Halting State Charlie Stross
So this is about a robbery which takes place in a World of Warcraft type game. A bunch of orcs break into the bank and steal virtual artifacts. The novel is written in second person, which would normally strike me as conceited bullshit, but makes sense in this case - it's about a game. Games often use second person to immerse you in their stories. Anyways, Stross is a great writer, who writes something like 2 books a year, and this is another very solid entry into his library. All 3 characters are interesting, the plot twists are fun, and things are resolved by the end.

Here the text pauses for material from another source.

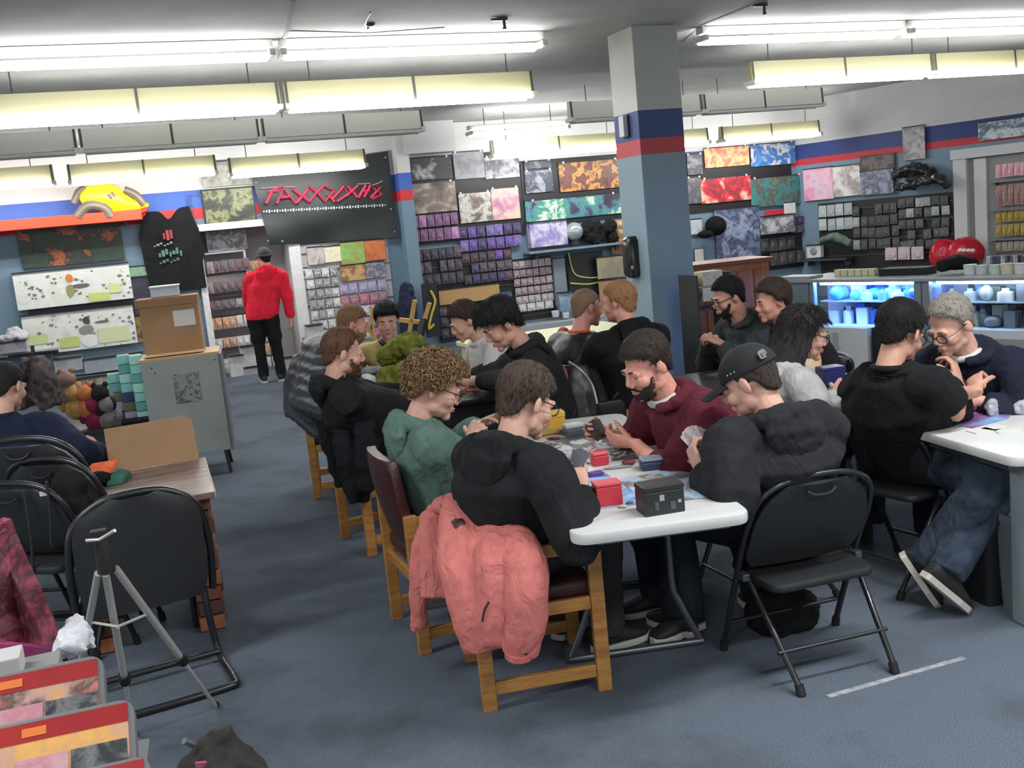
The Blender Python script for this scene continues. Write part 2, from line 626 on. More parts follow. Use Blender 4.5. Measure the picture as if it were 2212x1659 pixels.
def person(label, pel, head, by, hy, hp=20, hands=None, hn=None, hd=None, girth=1.0, top='hoodie', topm=None, legm=None, hairm=None, hair=None,
           skin='fair', beard=None, glasses=None, feet=None, knees=None, stand=False, near=True, hood=True, hroll=0, curl=0.7, name='person', hs=1.0, hoodm=None,
           elbow=None, shoe=None, sole=None, cap=None, drop=0.0, sleeve=1.0, collar=None, fold=0.02, seed=1, shw=1.06):
    rnd = random.Random(seed)
    vox = 0.0055 if near else 0.0085
    cvox = 0.0085 if near else 0.0125
    pel, head = V(pel), V(head)
    F = V((cos(radians(by)), sin(radians(by)), 0))
    Z = V((0, 0, 1))
    S = F.cross(Z)
    a, p = radians(hy), radians(hp)
    HF = V((cos(a) * cos(p), sin(a) * cos(p), -sin(p)))
    HS = HF.cross(Z).normalized()
    HU = HS.cross(HF)
    if hroll:
        q = Matrix.Rotation(radians(hroll), 3, HF)
        HS, HU = q @ HS, q @ HU
    def T(v):
        return head + (HS * v[0] + HF * v[1] + HU * v[2]) * hs
    root = thing(name, label, 'person', (pel.x, pel.y, 0), radians(by - 90))
    inv = wm(root).inverted()
    nb = head - HU * 0.125 - HF * 0.03 - Z * 0.045 - F * 0.02      # base of the neck
    mid = (pel + nb) / 2 - F * (0.035 if not stand else 0.0)
    def spine(t):
        return pel * ((1 - t) ** 2) + mid * (2 * t * (1 - t)) + nb * (t * t)
    def tan(t):
        return (spine(min(1, t + 0.02)) - spine(max(0, t - 0.02))).normalized()
    prof = [(-0.10, 0.155, 0.115), (0.0, 0.172, 0.135), (0.15, 0.172, 0.138), (0.32, 0.168, 0.135), (0.5, 0.172, 0.13), (0.68, 0.178, 0.125), (0.82, 0.165, 0.11), (0.92, 0.125, 0.085), (0.97, 0.085, 0.075), (1.03, 0.07, 0.066)]
    def torso(mb, k, ex, belly=0.0):
        rg = []
        for (t, w, d) in prof:
            tt = tan(max(0, t))
            c = spine(max(0, t)) + (tt * (t * 0.6) if t < 0 else V((0, 0, 0)))
            fx = S.cross(tt).normalized()
            g = 1 + (girth - 1) * (1 if t < 0.8 else 0.4)
            b = belly * max(0, sin(pi * min(1, max(0, t + 0.05) / 0.7)))
            rg.append(ring(c + (-fx if fx.dot(F) < 0 else fx) * b * 0.6, S * (w * k * g * (shw if t > .5 else 1) + ex), fx * (d * k * g + ex + b * 0.5), 20))
        mb.loft(rg)
    sh = {}
    c = spine(0.88)
    for sd in (-1, 1):
        sh[sd] = c + S * (sd * 0.168 * (1 + (girth - 1) * 0.7) * shw) - tan(0.88) * 0.02
    hips = {sd: pel + S * (sd * 0.09 * girth) for sd in (-1, 1)}
    if hands is None:
        hands = (pel + F * 0.36 - S * 0.14 + Z * 0.24, pel + F * 0.36 + S * 0.14 + Z * 0.24)
    hnd = {-1: V(hands[0]), 1: V(hands[1])}
    body, fing = MB(), MB()
    # head
    body.ball(T((0, -0.018, 0.03)), (0.076 * hs, 0.096 * hs, 0.086 * hs), 20, 14, Matrix((HS, HF, HU)).transposed())
    HM = Matrix((HS, HF, HU)).transposed()
    def hb(cx, r):
        body.ball(T(cx), tuple(x * hs for x in r) if isinstance(r, tuple) else r * hs, 12, 10, HM)
    hb((0, 0.03, -0.02), (0.064, 0.065, 0.085))
    hb((0, 0.035, -0.07), (0.053, 0.055, 0.045))
    hb((0, 0.078, -0.1), (0.024, 0.02, 0.02))
    for sd in (-1, 1):
        hb((0.038 * sd, 0.06, -0.032), 0.028)
        hb((0.028 * sd, 0.086, 0.02), (0.026, 0.011, 0.009))
        hb((0.011 * sd, 0.103, -0.036), 0.009)
        hb((0.032 * sd, 0.081, 0.008), (0.019, 0.012, 0.0095))
        hb((0.033 * sd, 0.078, -0.014), (0.017, 0.010, 0.006))
        hb((0.044 * sd, 0.004, -0.07), (0.018, 0.03, 0.028))
        body.ball(T((0.08 * sd, -0.012, -0.008)), (0.009 * hs, 0.021 * hs, 0.034 * hs), 10, 8, HM @ Matrix.Rotation(sd * 0.35, 3, 'Z') @ Matrix.Rotation(-0.2, 3, 'X'))
    body.tube([T((0, 0.09, 0.014)), T((0, 0.102, -0.01)), T((0, 0.114, -0.03))], [0.009 * hs, 0.011 * hs, 0.012 * hs], 8)
    hb((0, 0.095, -0.061), (0.022, 0.008, 0.006))
    hb((0, 0.093, -0.072), (0.019, 0.008, 0.006))
    body.tube([nb - tan(1) * 0.05, nb + Z * 0.01, T((0, -0.022, -0.06)), T((0, -0.015, -0.02))], [0.055, 0.059, 0.058, 0.058], 14)
    torso(body, 0.80, -0.014)
    top_mb, leg_mb = MB(), MB()
    for sd in (-1, 1):
        s0 = sh[sd]
        w = hnd[sd]
        pole = V(elbow[0 if sd < 0 else 1]) if elbow and elbow[0 if sd < 0 else 1] else (S * (sd * 0.75) - Z * 0.8 - F * 0.35)
        e = pole if pole.length > 2 else ik(s0, w, 0.30, 0.265, pole)      # a pole longer than 2 is the elbow itself
        fd = (w - e).normalized()
        body.tube([s0, (s0 + e) / 2, e, (e + w) / 2, w], [0.052, 0.047, 0.042, 0.04, 0.028], 10)
        nn = V(hn[0 if sd < 0 else 1]) if hn and hn[0 if sd < 0 else 1] else (-Z * 0.7 - S * sd * 0.5)
        dd = V(hd[0 if sd < 0 else 1]) if hd and hd[0 if sd < 0 else 1] else (fd * 0.6 + F * 0.5 - S * sd * 0.2)
        hand(body, fing, w + dd.normalized() * 0.01, dd, nn, (-S * sd) if abs(nn.z) > 0.5 else (-F if dd.normalized().z > 0.6 else Z), curl)
        g = 1 + (girth - 1) * 0.8
        lg = {'hoodie': 1.0, 'jacket': 1.0, 'tee': 0.48}.get(top, 1.0)
        lg = min(lg, sleeve)
        inn = s0 - S * (sd * 0.09) + Z * 0.0
        if lg < 0.6:
            q = s0.lerp(e, lg * 1.9)
            q = s0.lerp(e, 0.6)
            top_mb.tube([inn, s0, s0.lerp(e, 0.4), q], [0.076 * g, 0.078 * g, 0.07 * g, 0.07 * g], 14)
        else:
            cu = e.lerp(w, 0.96 * (lg - 0.5) * 2)
            m2 = e.lerp(cu, 0.5)
            top_mb.tube(arc([inn, s0, s0.lerp(e, 0.5), e, m2, cu], 3), [x * g * 1.06 for x in ([0.072] * 3 + [0.076] * 3 + [0.073] * 3 + [0.068, 0.065, 0.062] + [0.058, 0.056, 0.054] + [0.046])], 14)
            top_mb.ball(e, 0.066 * g)
        # leg
        h = hips[sd]
        if stand:
            ft = V(feet[0 if sd < 0 else 1]) if feet else V((h.x, h.y, 0.08))
            kn = h.lerp(ft, 0.48) + F * 0.02
        else:
            ft = V(feet[0 if sd < 0 else 1]) if feet else pel + F * 0.40 + S * (sd * 0.13) + Z * (0.09 - pel.z)
            kn = V(knees[0 if sd < 0 else 1]) if knees else ik(h, ft, 0.42, 0.42, Z * 1.0 + F * 0.9)
        body.tube([h, kn, ft], [0.075, 0.05, 0.036], 10)
        leg_mb.tube(arc([h, h.lerp(kn, 0.5), kn, kn.lerp(ft, 0.5), ft + (ft - kn).normalized() * 0.01], 3), [x * g for x in ([0.1] * 3 + [0.088] * 3 + [0.07, 0.067, 0.066] + [0.064] * 3 + [0.06])], 14)
        leg_mb.ball(kn, 0.07 * g)
        if shoe:
            sd_ = (F * 0.95 + S * (sd * 0.2)).normalized() if feet is None or len(feet) < 4 else V(feet[2 if sd < 0 else 3]).normalized()
            sw = sd_.cross(Z).normalized()
            su = sw.cross(sd_)
            base = ft - su * 0.075
            up_ = MB()
            rg = []
            for (x, wd, h0) in ((-0.075, 0.028, 0.06), (-0.06, 0.037, 0.095), (0.0, 0.039, 0.1), (0.05, 0.043, 0.075), (0.11, 0.048, 0.05), (0.16, 0.042, 0.036), (0.19, 0.022, 0.022)):
                cc = base + sd_ * x + su * (h0 / 2 + 0.012)
                rg.append(ring(cc, sw * wd, su * (h0 / 2), 12, 0.12))
            up_.loft(rg)
            so = part('shoe', up_, shoe, root, smooth=60)
            sm = MB()
            sm.prism([(-0.08, -0.022), (-0.07, -0.036), (0.02, -0.038), (0.11, -0.049), (0.17, -0.042), (0.2, -0.015), (0.2, 0.015), (0.17, 0.042), (0.11, 0.049), (0.02, 0.038), (-0.07, 0.036), (-0.08, 0.022)], base - su * 0.006, sd_, sw, su, 0.026)
            part('sole', sm, sole or mat('shoe_rubber', (190, 188, 182), rough=0.7), so)
    leg_mb.ball(pel - Z * 0.01, (0.165 * girth, 0.15 * girth, 0.12 * girth), 14, 10, Matrix((S, F, Z)).transposed())
    me = blend(body, 'body', SKIN(skin), vox, 3, inv=inv)
    bm = bmesh.new()
    bm.from_mesh(me)
    fm = fing.mesh('fingers', None, True, 0, 2, inv)
    bm.from_mesh(fm)
    for f in bm.faces:
        f.smooth = True
    bm.to_mesh(me)
    bm.free()
    bpy.data.meshes.remove(fm)
    part('body', me, None, root)
    torso(top_mb, 1.02, 0.022 + (0.012 if top == 'jacket' else 0), belly=max(0, girth - 1) * 0.35)
    gname = {'hoodie': 'hoodie', 'jacket': 'jacket', 'tee': 't_shirt'}[top]
    gm = blend(top_mb, gname, topm, cvox, 10, fold, 0.14, inv=inv)
    go = part(gname, gm, None, root)
    part('trousers', blend(leg_mb, 'trousers', legm or cloth('dark_denim', (34, 38, 48)), cvox * 1.1, 3, 0.014, 0.07, inv=inv), None, root)
    if hood:
        hm = MB()
        n0 = nb + Z * 0.012
        B = -F
        pts, rad = [], []
        for i in range(13):
            t = -pi * 0.86 + 2 * pi * 0.86 * i / 12
            k = (1 + cos(t)) / 2
            pts.append(n0 + B * (cos(t) * 0.088) + S * (sin(t) * 0.1 * girth ** 0.5) + Z * (0.02 * k - 0.045 * (1 - k)))
            rad.append(0.02 + 0.024 * k)
        hm.tube(pts, rad, 10)
        bk = n0 + B * 0.09
        D = (tan(0.9) * 0.85 + Z * 0.15).normalized()
        hm.loft([ring(bk + D * 0.03 + B * -0.005, S * 0.1, B * 0.035, 14), ring(bk - D * 0.035 + B * 0.02, S * 0.14, B * 0.044, 14), ring(bk - D * 0.10 + B * 0.03, S * 0.125, B * 0.04, 14),
                 ring(bk - D * (0.16 + drop) + B * 0.034, S * 0.08, B * 0.032, 14), ring(bk - D * (0.215 + drop) + B * 0.03, S * 0.02, B * 0.018, 14)])
        part('hood', blend(hm, 'hood', hoodm or topm, cvox * 0.9, 2, 0.018, 0.045, inv=inv), None, go)
    if collar is None and not hood:
        collar = topm
    if collar:
        cm = MB()
        cm.tube([nb + Z * 0.012 + F * (cos(t) * 0.066 + 0.005) + S * (sin(t) * 0.07) - Z * (0.035 * max(0, cos(t))) for t in [2 * pi * i / 20 for i in range(20)]], 0.016, 8, True)
        part('collar', cm, collar, go, True)
    if hair:
        hk = dict(hair)
        part('hair', hair_mesh(T, rnd=rnd, **hk), hairm, root, smooth=True)
    if beard:
        part('beard', beard_mesh(T, rnd=rnd, **(beard if isinstance(beard, dict) else {})), hairm, root)
    # eyes, brows, lips
    for sd in (-1, 1):
        eb = MB()
        eb.ball(T((0.032 * sd, 0.0755, -0.002)), 0.0122 * hs, 10, 8)
        eo = part('eye', eb, mat('eye_white', (172, 160, 154), rough=0.4), root, True)
        ib = MB()
        ib.ball(T((0.032 * sd, 0.0832, -0.006)), 0.0056 * hs, 8, 6)
        part('iris', ib, mat('iris_dark', (40, 30, 24), rough=0.25), eo, True)
        wb = MB()
        wb.tube([T((0.014 * sd, 0.098, 0.020)), T((0.03 * sd, 0.097, 0.027)), T((0.048 * sd, 0.085, 0.020))], [0.003, 0.0042, 0.002], 6)
        part('eyebrow', wb, hairm or mat('hair_dark', (30, 26, 24)), root, True)
    lb = MB()
    for u, w_ in ((-0.0615, 0.02), (-0.071, 0.018)):
        lb.tube([T((x * w_, 0.1025 - abs(x) ** 2 * 0.008, u + 0.001 * (1 - abs(x)))) for x in (-1, -0.5, 0, 0.5, 1)], [0.0015, 0.0038, 0.0042, 0.0038, 0.0015], 6)
    part('lips', lb, mat('lips', (176, 108, 98), rough=0.5), root, True)
    if glasses:
        gb = MB()
        for sd in (-1, 1):
            gb.tube([T((0.034 * sd + cos(t) * 0.026, 0.107 - abs(cos(t) * 0.5 + 0.5 * sd) * 0.004 * 1, -0.004 + sin(t) * 0.02)) for t in [2 * pi * i / 14 for i in range(14)]], 0.0022 * hs, 5, True)
            gb.tube([T((0.06 * sd, 0.103, 0.004)), T((0.078 * sd, 0.07, 0.006)), T((0.084 * sd, 0.0, 0.01)), T((0.082 * sd, -0.03, -0.005))], 0.0023 * hs, 5)
        gb.tube([T((-0.008, 0.109, 0.0)), T((0, 0.112, 0.003)), T((0.008, 0.109, 0.0))], 0.002, 5)
        gl = part('glasses', gb, glasses, root, True)
    if cap:
        cap(root, T, HM)
    return root, dict(T=T, F=F, S=S, nb=nb, sh=sh, hands=hnd, inv=inv, garment=go)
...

Captain America Ed Brubaker and Steve Epting
Not a book, but a hardcover collection of the first 25 issues of the new Captain America series. I am not American, nor did I know anything about Captain America before this. But this is fantastic - Brubaker is great writer, and the visuals by Epting, particularly in the oversized hardcover, are great. I'm really glad that I've been giving Marvel a shot lately.

Matter Iain M Banks
Another one of the best current sf writers. This is set in his Culture universe, but has a weird feel to it. It's set on a planet which is so low tech as to be not that far from medieval England. The princess of this place left to train with the CIA wing of the Culture, Special Circumstances. However, much of the novel involves her brother's search for her, as he climbs through levels of his planet (which isn't really a planet, more like an onion with spaces between the layers, and held together by toothpicks). Things end up as you'd expect them to for Banks, which is fine, since as mentioned he's great, but I don't think this was one of his better novels. It was nice to see other parts of his universe, including groups which compete with the Culture for power, but the characters didn't do much for me.

The Blade Itself
Before they are Hanged
The Last Argument of Kings Joe Abercrombie

Recent fantasy trilogy. It starts out fairly familiar, in terms of character and settings. And it never really veers too much from this, but the departures are significant enough that you don't think that this is something you're read before. Or, at least, it's an interesting take on what you've read before. Some of the characters are really interesting - of the main characters, there isn't really one who's mostly a good person (there's one secondary character for whom this might be said). Glotka, the former star soldier who was crippled in the war and is now the Imperial Torturer, is one of the most interesting characters in this series. This series also leaves a few loose ends, and I'm not sure how to feel about that. I like the idea that this was mostly contained, but i have to think that Abercrombie will revisit this world and these characters. As it is, the ending was sort of like the ending of a season of the Wire.